По жизненным наблюдениям, к сожалению, нужно делать вывод о том, что это удается немногим людям.
Сознание человека в обществе идеологизируется специальными средствами, среди них большое место занимают средства массовой информации, использующие общие для всех слова. Употребление человеком этих слов приводит к тому явлению, о котором X. Ортега-и-Гассет говорил как о превращении неповторимой личности в социальную машину[14].
Это одна из трагедий человека, связанная с возможной потерей своей индивидуальности в социальной, идеологизированной среде, которая не только разрушает чувство реальности его Я, но и приводит к появлению форм псевдожизни, которые выглядят как следование другому.
Именно в псевдожизни критерием ее истинности становится Другой Человек, собственное же Я с его чувственной основой загоняется в глубины бессознательного или подавляется волей.

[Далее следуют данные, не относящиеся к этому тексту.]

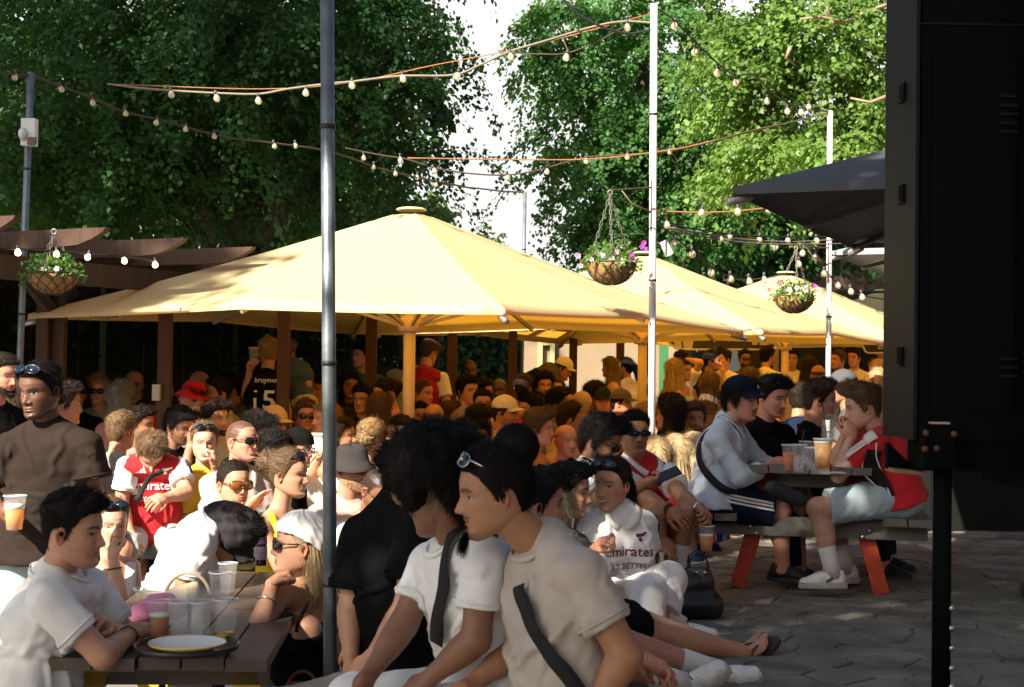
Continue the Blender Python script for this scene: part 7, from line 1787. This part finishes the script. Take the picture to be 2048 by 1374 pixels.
# laughing woman's shirt
w3 = NEAR['w3']; mr = stripe_m('maroon')
decal_text(w3, 'Emirates', .066, .01, -.045, mr); decal_text(w3, 'FLY BETTER', .036, .01, -.105, mr)
decal_poly(w3, 'trefoil_emblem', [[(-.018, .004), (-.006, .03), (-.002, .004)], [(-.004, .004), (0, .038), (.004, .004)], [(.002, .004), (.006, .03), (.018, .004)], [(-.016, 0), (.016, 0), (.012, -.008), (-.012, -.008)]], mr, -.07, .035)
decal_poly(w3, 'cannon_crest', [[(0, 0), (.03, .004), (.052, .016), (.05, .024), (.03, .016), (0, .014)], [(.006, -.012), (.016, -.018), (.026, -.012), (.02, 0), (.01, 0)]], mr, .045, .04)
for sd in 'LR': shoulder_stripes(w3, sd, 'maroon', f0=-.2, f1=.2, gap=.015, wd=.007)
# white shirt with navy trim
w1 = NEAR['w1']
for sd in 'R': shoulder_stripes(w1, sd, 'navy', n=3, f0=-.15, f1=.12, gap=.018, wd=.008)
J = w1['J']; ribbon('neck_trim', w1['root'], w1['_bvh'], [J['nk'] + J['T'][0] * -.075 + J['T'][2] * .02, J['nk'] - J['T'][0] * .06 + J['T'][1] * .09 - J['T'][2] * .03, J['nk'] + J['T'][1] * .14 - J['T'][2] * .12, J['nk'] + J['T'][0] * .06 + J['T'][1] * .09 - J['T'][2] * .03], .022, stripe_m('navy'), .004, .003)
def v_collar(s, c, w_=.03, q=1.0):
    J = s['J']; nk = J['nk']; tl, tf, tu = J['T']
    for sg in (1, -1):
        ribbon('collar', s['root'], s['_bvh'], [nk - tf * .04 + tl * sg * .06 + tu * .05, nk + tl * sg * .085 + tu * .035, nk + tl * sg * .07 + tf * .10 - tu * .01, nk + tl * sg * .035 * q + tf * .14 - tu * .06 * q], w_, stripe_m(c), .007, .004, 16)
v_collar(w3, 'offwhite', .03, .7); v_collar(NEAR['w2'], 'offwhite', .034, .8); v_collar(NEAR['polo'], 'taupe', .035); v_collar(NEAR['v1'], 'sky', .024, 1.2)
for sg, sd in ((1, 'L'), (-1, 'R')):
    pass
# boy's shirt: sleeve stripes, black side panel with white piping
v4 = NEAR['v4']; J = v4['J']; shoulder_stripes(v4, 'L', 'offwhite', n=4, f0=.1, f1=.6, gap=.02, wd=.010); shoulder_stripes(v4, 'L', 'offwhite', n=1, f0=-.25, f1=.1, wd=.07)
W = lambda pts: [P(x, y, v4['d'] - .25) for x, y in pts]
ribbon('side_panel', v4['root'], v4['_bvh'], W([(1750, 905), (1752, 940), (1748, 975), (1752, 1000)]), .085, stripe_m('black'), .004, .001, 16)
ribbon('piping', v4['root'], v4['_bvh'], W([(1752, 885), (1756, 920), (1764, 950), (1764, 980), (1776, 1005)]), .008, stripe_m('white'), .007, .002, 16); ribbon('piping', v4['root'], v4['_bvh'], W([(1728, 930), (1735, 955), (1738, 985), (1736, 995)]), .008, stripe_m('white'), .007, .002, 12)
ribbon('neck_trim', v4['root'], v4['_bvh'], [J['nk'] + J['T'][1] * .07 + J['T'][2] * .02, J['nk'] + J['T'][0] * .075 + J['T'][2] * .03, J['nk'] - J['T'][1] * .08 + J['T'][2] * .05], .014, stripe_m('black'), .006, .003, 14)
# track shorts stripes of the captain cap man
v1 = NEAR['v1']; J = v1['J']
bb = None
for ch in v1['root'].children:
    if ch.name.startswith('shorts'):
        me = ch.data; rl = np.array(v1['root'].location); bb = BVHTree.FromPolygons([v.co + Vector(rl) for v in me.vertices], [tuple(p.vertices) for p in me.polygons])
hp, kn = J['hpR'], J['knR']
for i in range(3): ribbon('side_stripe', v1['root'], bb, [hp + (kn - hp) * f + np.array([0, -.14, .05 + (i - 1) * .026 - .02 * f]) for f in (.0, .25, .5, .75, .86)], .013, stripe_m('white'), .004, .002, 16)
# captain cap: badge and gold braid
def on_head(s, pts, w_, m, name, off=.004):
    H = s['J']['H']; k = s.get('k', 1.0); hd = s['hd']; me = s['_cap'].data; rl = np.array(s['root'].location)
    b = BVHTree.FromPolygons([v.co + Vector(rl) for v in me.vertices], [tuple(p.vertices) for p in me.polygons])
    return ribbon(name, s['root'], b, [hd + np.array(p) * k @ H.T for p in pts], w_, m, off, .002, 10)
on_head(v1, [(-.005, .12, .085), (.02, .115, .085)], .022, stripe_m('white'), 'cap_badge'); on_head(v1, [(.0, .122, .086), (.010, .121, .086)], .016, stripe_m('red'), 'badge_heart', .007)
gold = mat('gold_braid', (.62, .40, .06), .35, metal=.4)
for ch in v1['_cap'].children:
    if ch.name.startswith('visor'):
        me = ch.data; rl = np.array(v1['root'].location); b2 = BVHTree.FromPolygons([v.co + Vector(rl) for v in me.vertices], [tuple(p.vertices) for p in me.polygons]); H = v1['J']['H']
        for i in range(7):
            x = -.05 + i * .017; ribbon('gold_leaf', v1['root'], b2, [v1['hd'] + np.array([x, .135 - abs(x) * .5, .06]) @ H.T, v1['hd'] + np.array([x + .012, .152 - abs(x) * .5, .055]) @ H.T], .010, gold, .003, .002, 5)
# plain print on black shirt, NY on the navy cap, polka dots, number 15, stripes
decal_text(NEAR['v2'], 'bunny', .085, .0, -.07, mat('print_green', (.22, .28, .06), .8), shear=.3)
def cap_frame(s):
    H = s['J']['H']; hd = s['hd']; return (hd + H[:, 1] * .3 + H[:, 2] * .085, -H[:, 1], H[:, 0], H[:, 2])
def cap_bvh(s):
    me = s['_cap'].data; rl = np.array(s['root'].location); return BVHTree.FromPolygons([v.co + Vector(rl) for v in me.vertices], [tuple(p.vertices) for p in me.polygons])
s_ = NEAR['nycap']; decal_text(s_, 'NY', .05, 0, -.02, stripe_m('white'), name='cap_lettering', bvh=cap_bvh(s_), frame=cap_frame(s_))
s_ = NEAR['polka']; H = s_['J']['H']; hd = s_['hd']; b_ = cap_bvh(s_); rr = np.random.default_rng(2)
for th in np.arange(0, 6.28, .9):
    for el in (.055, .105):
        th2 = th + (.45 if el > .1 else 0); dv = np.array([math.sin(th2), math.cos(th2), 0]); c = hd + np.array([dv[0] * .16, dv[1] * .18, el]) @ H.T
        r = b_.ray_cast(Vector(c), Vector(-(dv @ H.T)), .4)
        if r[0] is None: continue
        n_ = np.array(r[1]); p = np.array(r[0]) + n_ * .003; a1 = unit(np.cross(n_, [0, 0, 1])); a2 = np.cross(n_, a1)
        V = [p] + [p + .0135 * (math.cos(q) * a1 + math.sin(q) * a2) for q in np.linspace(0, 6.28, 11)[:-1]]
        obj('polka_dot', MB().add(V, [], [(0, 1 + i, 1 + (i + 1) % 10) for i in range(10)]), stripe_m('white'), s_['root'])
s_ = NEAR['fifteen']; decal_text(s_, '15', .22, .02, -.10, stripe_m('white'), side='back', name='shirt_number'); decal_text(s_, 'bruyne', .06, .02, .12, stripe_m('white'), side='back', name='shirt_name')
s_ = NEAR['stripes']
for i in range(4):
    J = s_['J']; c = J['nk'] + (J['pel'] - J['nk']) * (.2 + i * .18); ribbon('shirt_stripe', s_['root'], s_['_bvh'], [c + J['T'][0] * x + J['T'][1] * y for x, y in ((-.2, 0), (-.12, .12), (0, .16), (.12, .12), (.2, 0))], .03, mat('print_gold', (.5, .42, .12), .8), .003, .001, 14)
for sd in 'LR': shoulder_stripes(NEAR['stripe_sh'], sd, 'black', n=3, f0=-.1, f1=.5, gap=.03, wd=.014)
# watches, rings, bracelets, necklace, cigarettes
def band(who, sd, f_, r, wd, m, name):
    s = NEAR[who]; J = s['J']; a, b = J['el' + sd], J['wr' + sd]; d = unit(b - a); p = a + (b - a) * f_; u1 = unit(np.cross(d, [0, 0, 1])); u2 = np.cross(d, u1)
    SMb = SM(MB()); SMb.lathe([(r, -wd), (r + .004, -wd), (r + .004, wd), (r, wd)], p, 16, (u1, u2, d)); return obj(name, SMb, m, s['root'])
bkr = mat('rubber_black', (.015, .015, .015), .5); slv = mat('silver', (.65, .63, .6), .25, metal=.9)
band('w2', 'R', .93, .031, .010, bkr, 'watch'); band('w2', 'L', .95, .031, .009, slv, 'watch'); band('white_l', 'R', .90, .031, .003, bkr, 'bracelet'); band('bandana', 'R', .62, .034, .003, slv, 'bracelet'); band('chin', 'R', .66, .029, .003, bkr, 'bracelet')
# dark roll in place of a plaid shorts leg, towel drape
s_ = NEAR['v1']; bq = P(1572, 990, 7.55); V, Q = sdf_surf([(bq + (-.07, 0, .03), bq + (.07, 0, -.02), .045, .045, {'e': (np.array([0, 1., 0]), .6)})], .009, noise=.003); o = obj('hip_bag', np_mesh('hip_bag', V - bq, Q), mat('bag_nylon', (.008, .012, .02), .6, var=.4)); o.location = bq; tag(o, 'small dark nylon bag hanging from the cross strap at the red legged table', 'bag')
s_ = NEAR['veiled']; d0 = s_['d']; Wp = lambda x, y, q=0: P(x, y, d0 + q)
V, Q = sdf_surf([(Wp(446, 1042), Wp(476, 1060), .085, .10, {}), (Wp(438, 1040), Wp(432, 1100), .065, .04, {}), (Wp(472, 1065), Wp(486, 1118), .092, .045, {'cut': [(Wp(480, 1125), unit(np.array([.2, 0, -1.])))]}), (Wp(425, 1035), Wp(420, 1090), .045, .03, {})], .008, k=.03, noise=.010, nfreq=120, seed=4)
obj('head_cloth', np_mesh('head_cloth', V - np.array(s_['root'].location), Q), cloth('veil', (.028, .026, .030)), s_['root'])
# necklace
s_ = NEAR['bandana']; J = s_['J']; bt = BVHTree.FromPolygons([v.co + Vector(s_['root'].location) for v in s_['root'].children[0].data.vertices], [tuple(p.vertices) for p in s_['root'].children[0].data.polygons])
ribbon('necklace', s_['root'], bt, [J['nk'] - J['T'][0] * .06 + J['T'][1] * .05, J['nk'] + J['T'][1] * .13 - J['T'][2] * .09, J['nk'] + J['T'][0] * .06 + J['T'][1] * .05], .003, mat('gold', (.6, .42, .15), .3, metal=.9), .003, .002, 16)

Свобода не нужна, Я отказывается от нее.
Но свойство Я таково, что его нельзя уничтожить до момента смерти человека, даже в псевдожизни оно сохраняет свои свойства, пусть в превращенном виде, но оно выполняет свою главную задачу проекции бытия. Я – не материально и не духовно, оно вообще не предмет, оно и есть эта задача, проекция бытия. Наше – в каждый данный момент – это то, что согласно нашему чувству «должно быть» в следующий момент и позже, хоть какое-то время. Я поддерживает в человеке чувство его же собственной реальности, то, что выражено в полноте утверждения: Я есть Я.